## start Raw data

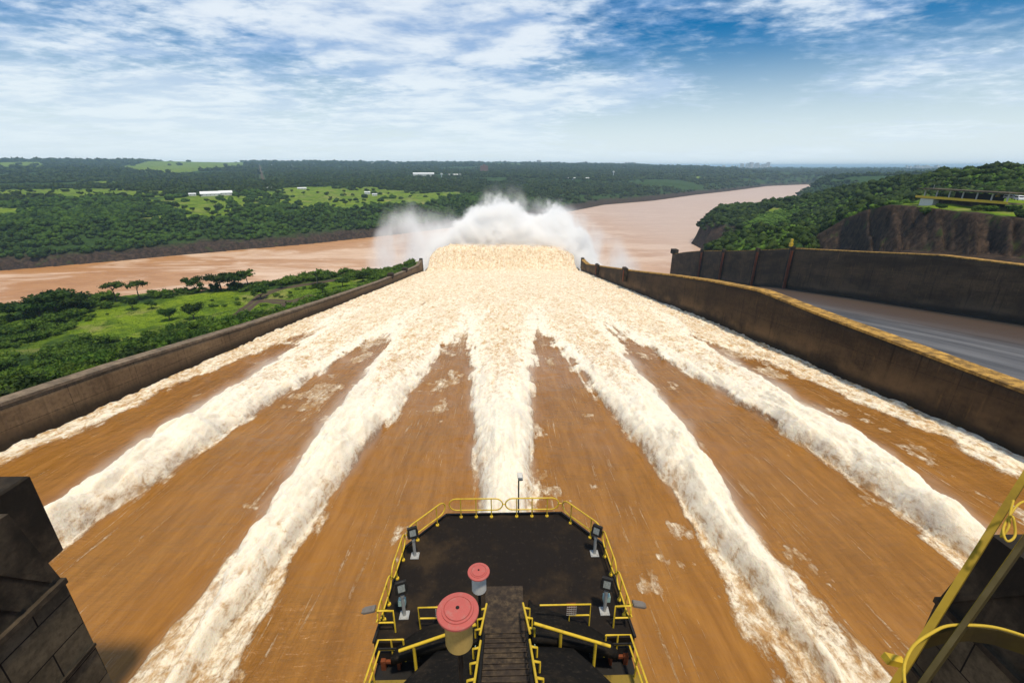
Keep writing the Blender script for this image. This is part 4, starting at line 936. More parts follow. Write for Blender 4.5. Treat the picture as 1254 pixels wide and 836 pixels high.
def van(px, py, dist, rz, s, label):
    x, y, z = cp(px, py, dist); root = empty('van', (x, y, z), rz, label=label, cat='van', group=None)
    m = MB(); L_, W_, Hh = 5.4 * s, 2.0 * s, 2.3 * s
    prof_ = [(-.5, .16), (.5, .16), (.5, .45), (.42, .55), (.33, .94), (.27, 1.0), (-.48, 1.0), (-.5, .9)]
    n = len(prof_); m.add([(a * L_, -W_ / 2, b * Hh) for a, b in prof_] + [(a * L_, W_ / 2, b * Hh) for a, b in prof_], [tuple(range(n)), tuple(range(2 * n - 1, n - 1, -1))] + [(i, n + i, n + (i + 1) % n, (i + 1) % n) for i in range(n)])
    m.build('body', M['car_white'], root)
    for sx in (-1, 1):
        m = MB(); m.box((-.06 * L_, sx * (W_ / 2 + .01), .74 * Hh), (.72 * L_, .03, .26 * Hh)); m.build('side_window', M['car_glass'], root)
        for fx in (-.3, .32):
            w_ = MB(); w_.tube([(fx * L_, sx * (W_ / 2 - .22), .36 * s), (fx * L_, sx * (W_ / 2 + .03), .36 * s)], .36 * s, 14); w_.build('wheel', M['rubber'], root)
    m = MB(); m.box((.385 * L_, 0, .75 * Hh), (.03, W_ * .86, .34 * Hh), ry=-.30); m.build('windscreen', M['car_glass'], root)
    return root
gz = lambda px, py, d: cp(px, py, d)
van(1236, 243.5, 408, prz + .2, 1.0, 'white van parked at the right end of the viewing pavilion')
van(1247, 245.5, 396, prz - .5, 1.15, 'larger white van nearest the right photo edge by the pavilion')
x_, y_, z_ = cp(1222, 241.5, 412); m = MB(); m.box((0, 0, .7), (2.4, 1.0, 1.2), bev=.1); m.box((0, 0, 1.9), (.2, .2, 1.4)); m.box((-.6, 0, 2.2), (1.3, .15, .9), bev=.03)
o_ = m.build('booth_sign', M['yellow']); o_.location = (x_, y_, z_); tag(o_, 'small yellow stand between the pavilion roof end and the vans', 'stand')
x0, y0, z0 = solve(389, 350); m = MB(); m.tube([(0, 0, -1), (0, 0, 12)], .12, 6); m.tube([(-1.3, 0, 11.2), (1.3, 0, 11.2)], .09, 6)
o_ = m.build('utility_pole', M['grey']); o_.location = (x0, y0, z0); tag(o_, 'thin utility pole against the river above the winding track', 'pole')

# ------------------------------------------------------------------ the pier with the platform
DZ = 113.9
def platform():
    root = empty('pier', (0, 14, 90), label='dark octagonal deck with stairs on the concrete pier in the centre foreground', cat='pier')
    off = -Vector(root.location)
    def add(m, n, mt, par=None):
        o = m.build(n, mt, par or root)
        if par is None: o.location = off
        return o
    oct_ = [(-2.85, 17.95), (2.85, 17.95), (4.5, 15.9), (4.75, 11.55), (-4.75, 11.55), (-4.5, 15.9)][::-1]
    m = MB(); m.prism(oct_, DZ - 0.38, DZ); add(m, 'deck', M['deck'])
    m = MB()
    kb = oct_ + [oct_[0]]
    for i in range(len(oct_)):
        a, b = Vector(kb[i]), Vector(kb[i + 1]); 
        if abs(a.y - 11.55) < .01 and abs(b.y - 11.55) < .01: continue
        d = b - a; m.box(((a.x + b.x) / 2, (a.y + b.y) / 2, DZ + .045), (d.length + .04, .09, .09), rz=math.atan2(d.y, d.x))
    add(m, 'kerb', M['black'])
    m = MB(); m.prism([(-2.2, -6), (2.2, -6), (2.2, 13), (1.6, 15.6), (0, 16.8), (-1.6, 15.6), (-2.2, 13)], 82, DZ - .39); add(m, 'body', M['pier'])
    # landing plate and treads
    m = MB(); m.box((-0.02, 12.75, DZ + .03), (1.52, 2.1, .05), bev=.01); add(m, 'landing_plate', M['tread'])
    n = 20
    for i in range(n):
        m = MB(); y = 11.62 - i * .30; z = DZ + .06 + i * .178
        m.box((0.02, y, z), (1.50, .235, .05), bev=.012); m.box((0.02, y + .135, z + .012), (1.50, .02, .05)); add(m, 'tread', M['tread'])
    for sx in (-1, 1):
        m = MB(); m.tube([(sx * .80, 11.8, DZ), (sx * .80, 5.6, DZ + 3.7)], .07, 6); add(m, 'stringer', M['black'])
        m = MB(); m.tube([(sx * 1.0, 12.6, DZ + .06), (sx * .98, 11.6, DZ + .25), (sx * 1.04, 10.6, DZ + .85), (sx * 1.0, 9.4, DZ + 1.6), (sx * 1.05, 7.6, DZ + 2.7), (sx * 1.02, 6.0, DZ + 3.6)], .018, 6); add(m, 'cable', M['aqua'])
        m = MB(); m.box((sx * 2.7, 8.6, DZ - 1.9), (3.6, 5.4, .2)); add(m, 'under_plate', M['black'])
    # dark membrane covers falling away on both sides of the stairs
    for sx in (-1, 1):
        for (ya, yb, xo, h0, h1) in ((13.1, 10.9, 4.0, .12, .95), (10.55, 6.2, 4.2, 1.05, 3.6)):
            m = MB(); nu, nv = 12, 12; vs_ = []
            for i in range(nu + 1):
                for j in range(nv + 1):
                    u = i / nu; v = j / nv; y = ya + (yb - ya) * v; xin = .95; xout = (xo * (0.12 + .88 * math.sin(v * math.pi / 2) ** .8)) if ya > 11 else xo - 1.9 * (1 - v) ** 1.5
                    x = xin + (max(xout, xin + .1) - xin) * u; z = DZ + h0 + (h1 - h0) * v - (u ** 1.7) * (0.12 + .75 * v)
                    vs_.append((sx * x, y, z))
            fs = [(i * (nv + 1) + j, (i + 1) * (nv + 1) + j, (i + 1) * (nv + 1) + j + 1, i * (nv + 1) + j + 1) for i in range(nu) for j in range(nv)]
            N_ = len(vs_); vs_ += [(a, b, c - .35) for a, b, c in vs_]; fs2 = [tuple(reversed([q + N_ for q in f])) for f in fs]
            rim = [(0 * (nv + 1) + j) for j in range(nv + 1)] + [(i * (nv + 1) + nv) for i in range(1, nu + 1)] + [(nu * (nv + 1) + j) for j in range(nv - 1, -1, -1)] + [(i * (nv + 1)) for i in range(nu - 1, 0, -1)]
            fs3 = [(rim[k], rim[(k + 1) % len(rim)], rim[(k + 1) % len(rim)] + N_, rim[k] + N_) for k in range(len(rim))]
            m.add(vs_, fs + fs2 + fs3, True); add(m, 'cover', M['tarp'])
        # rear beam, rust steel frame and side gallery
        m = MB(); m.box((sx * 3.9, 11.42, DZ - .5), (1.6, .16, .5)); m.box((sx * 3.9, 11.3, DZ + .04), (1.5, .05, .05)); add(m, 'rear_beam', M['black'])
        m = MB(); m.box((sx * 2.85, 10.95, DZ - 1.1), (3.7, 1.8, .3)); add(m, 'under_plate', M['black'])
        m = MB(); m.box((sx * 4.40, 11.3, DZ - 1.5), (.16, .2, 2.0)); m.box((sx * 3.85, 11.3, DZ - 1.2), (.10, .2, 1.4)); m.box((sx * 4.1, 11.3, DZ - .62), (.7, .12, .1)); add(m, 'bracket', M['rust'])
        m = MB(); m.box((sx * 4.1, 8.6, DZ - .75), (1.5, 4.2, .12)); add(m, 'gallery_floor', M['moss'])
        m = MB(); m.box((sx * 2.6, 8.0, DZ - 1.4), (1.6, 5.4, 1.2)); add(m, 'trunnion_beam', M['pier'])
    return root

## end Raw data

Problem requirements ::
Reproduce the full listing above verbatim, with no pictures included.

Exercise answer ::
Keep writing the Blender script for this image. This is part 4, starting at line 936. More parts follow. Write for Blender 4.5. Treat the picture as 1254 pixels wide and 836 pixels high.
def van(px, py, dist, rz, s, label):
    x, y, z = cp(px, py, dist); root = empty('van', (x, y, z), rz, label=label, cat='van', group=None)
    m = MB(); L_, W_, Hh = 5.4 * s, 2.0 * s, 2.3 * s
    prof_ = [(-.5, .16), (.5, .16), (.5, .45), (.42, .55), (.33, .94), (.27, 1.0), (-.48, 1.0), (-.5, .9)]
    n = len(prof_); m.add([(a * L_, -W_ / 2, b * Hh) for a, b in prof_] + [(a * L_, W_ / 2, b * Hh) for a, b in prof_], [tuple(range(n)), tuple(range(2 * n - 1, n - 1, -1))] + [(i, n + i, n + (i + 1) % n, (i + 1) % n) for i in range(n)])
    m.build('body', M['car_white'], root)
    for sx in (-1, 1):
        m = MB(); m.box((-.06 * L_, sx * (W_ / 2 + .01), .74 * Hh), (.72 * L_, .03, .26 * Hh)); m.build('side_window', M['car_glass'], root)
        for fx in (-.3, .32):
            w_ = MB(); w_.tube([(fx * L_, sx * (W_ / 2 - .22), .36 * s), (fx * L_, sx * (W_ / 2 + .03), .36 * s)], .36 * s, 14); w_.build('wheel', M['rubber'], root)
    m = MB(); m.box((.385 * L_, 0, .75 * Hh), (.03, W_ * .86, .34 * Hh), ry=-.30); m.build('windscreen', M['car_glass'], root)
    return root
gz = lambda px, py, d: cp(px, py, d)
van(1236, 243.5, 408, prz + .2, 1.0, 'white van parked at the right end of the viewing pavilion')
van(1247, 245.5, 396, prz - .5, 1.15, 'larger white van nearest the right photo edge by the pavilion')
x_, y_, z_ = cp(1222, 241.5, 412); m = MB(); m.box((0, 0, .7), (2.4, 1.0, 1.2), bev=.1); m.box((0, 0, 1.9), (.2, .2, 1.4)); m.box((-.6, 0, 2.2), (1.3, .15, .9), bev=.03)
o_ = m.build('booth_sign', M['yellow']); o_.location = (x_, y_, z_); tag(o_, 'small yellow stand between the pavilion roof end and the vans', 'stand')
x0, y0, z0 = solve(389, 350); m = MB(); m.tube([(0, 0, -1), (0, 0, 12)], .12, 6); m.tube([(-1.3, 0, 11.2), (1.3, 0, 11.2)], .09, 6)
o_ = m.build('utility_pole', M['grey']); o_.location = (x0, y0, z0); tag(o_, 'thin utility pole against the river above the winding track', 'pole')

# ------------------------------------------------------------------ the pier with the platform
DZ = 113.9
def platform():
    root = empty('pier', (0, 14, 90), label='dark octagonal deck with stairs on the concrete pier in the centre foreground', cat='pier')
    off = -Vector(root.location)
    def add(m, n, mt, par=None):
        o = m.build(n, mt, par or root)
        if par is None: o.location = off
        return o
    oct_ = [(-2.85, 17.95), (2.85, 17.95), (4.5, 15.9), (4.75, 11.55), (-4.75, 11.55), (-4.5, 15.9)][::-1]
    m = MB(); m.prism(oct_, DZ - 0.38, DZ); add(m, 'deck', M['deck'])
    m = MB()
    kb = oct_ + [oct_[0]]
    for i in range(len(oct_)):
        a, b = Vector(kb[i]), Vector(kb[i + 1]); 
        if abs(a.y - 11.55) < .01 and abs(b.y - 11.55) < .01: continue
        d = b - a; m.box(((a.x + b.x) / 2, (a.y + b.y) / 2, DZ + .045), (d.length + .04, .09, .09), rz=math.atan2(d.y, d.x))
    add(m, 'kerb', M['black'])
    m = MB(); m.prism([(-2.2, -6), (2.2, -6), (2.2, 13), (1.6, 15.6), (0, 16.8), (-1.6, 15.6), (-2.2, 13)], 82, DZ - .39); add(m, 'body', M['pier'])
    # landing plate and treads
    m = MB(); m.box((-0.02, 12.75, DZ + .03), (1.52, 2.1, .05), bev=.01); add(m, 'landing_plate', M['tread'])
    n = 20
    for i in range(n):
        m = MB(); y = 11.62 - i * .30; z = DZ + .06 + i * .178
        m.box((0.02, y, z), (1.50, .235, .05), bev=.012); m.box((0.02, y + .135, z + .012), (1.50, .02, .05)); add(m, 'tread', M['tread'])
    for sx in (-1, 1):
        m = MB(); m.tube([(sx * .80, 11.8, DZ), (sx * .80, 5.6, DZ + 3.7)], .07, 6); add(m, 'stringer', M['black'])
        m = MB(); m.tube([(sx * 1.0, 12.6, DZ + .06), (sx * .98, 11.6, DZ + .25), (sx * 1.04, 10.6, DZ + .85), (sx * 1.0, 9.4, DZ + 1.6), (sx * 1.05, 7.6, DZ + 2.7), (sx * 1.02, 6.0, DZ + 3.6)], .018, 6); add(m, 'cable', M['aqua'])
        m = MB(); m.box((sx * 2.7, 8.6, DZ - 1.9), (3.6, 5.4, .2)); add(m, 'under_plate', M['black'])
    # dark membrane covers falling away on both sides of the stairs
    for sx in (-1, 1):
        for (ya, yb, xo, h0, h1) in ((13.1, 10.9, 4.0, .12, .95), (10.55, 6.2, 4.2, 1.05, 3.6)):
            m = MB(); nu, nv = 12, 12; vs_ = []
            for i in range(nu + 1):
                for j in range(nv + 1):
                    u = i / nu; v = j / nv; y = ya + (yb - ya) * v; xin = .95; xout = (xo * (0.12 + .88 * math.sin(v * math.pi / 2) ** .8)) if ya > 11 else xo - 1.9 * (1 - v) ** 1.5
                    x = xin + (max(xout, xin + .1) - xin) * u; z = DZ + h0 + (h1 - h0) * v - (u ** 1.7) * (0.12 + .75 * v)
                    vs_.append((sx * x, y, z))
            fs = [(i * (nv + 1) + j, (i + 1) * (nv + 1) + j, (i + 1) * (nv + 1) + j + 1, i * (nv + 1) + j + 1) for i in range(nu) for j in range(nv)]
            N_ = len(vs_); vs_ += [(a, b, c - .35) for a, b, c in vs_]; fs2 = [tuple(reversed([q + N_ for q in f])) for f in fs]
            rim = [(0 * (nv + 1) + j) for j in range(nv + 1)] + [(i * (nv + 1) + nv) for i in range(1, nu + 1)] + [(nu * (nv + 1) + j) for j in range(nv - 1, -1, -1)] + [(i * (nv + 1)) for i in range(nu - 1, 0, -1)]
            fs3 = [(rim[k], rim[(k + 1) % len(rim)], rim[(k + 1) % len(rim)] + N_, rim[k] + N_) for k in range(len(rim))]
            m.add(vs_, fs + fs2 + fs3, True); add(m, 'cover', M['tarp'])
        # rear beam, rust steel frame and side gallery
        m = MB(); m.box((sx * 3.9, 11.42, DZ - .5), (1.6, .16, .5)); m.box((sx * 3.9, 11.3, DZ + .04), (1.5, .05, .05)); add(m, 'rear_beam', M['black'])
        m = MB(); m.box((sx * 2.85, 10.95, DZ - 1.1), (3.7, 1.8, .3)); add(m, 'under_plate', M['black'])
        m = MB(); m.box((sx * 4.40, 11.3, DZ - 1.5), (.16, .2, 2.0)); m.box((sx * 3.85, 11.3, DZ - 1.2), (.10, .2, 1.4)); m.box((sx * 4.1, 11.3, DZ - .62), (.7, .12, .1)); add(m, 'bracket', M['rust'])
        m = MB(); m.box((sx * 4.1, 8.6, DZ - .75), (1.5, 4.2, .12)); add(m, 'gallery_floor', M['moss'])
        m = MB(); m.box((sx * 2.6, 8.0, DZ - 1.4), (1.6, 5.4, 1.2)); add(m, 'trunnion_beam', M['pier'])
    return root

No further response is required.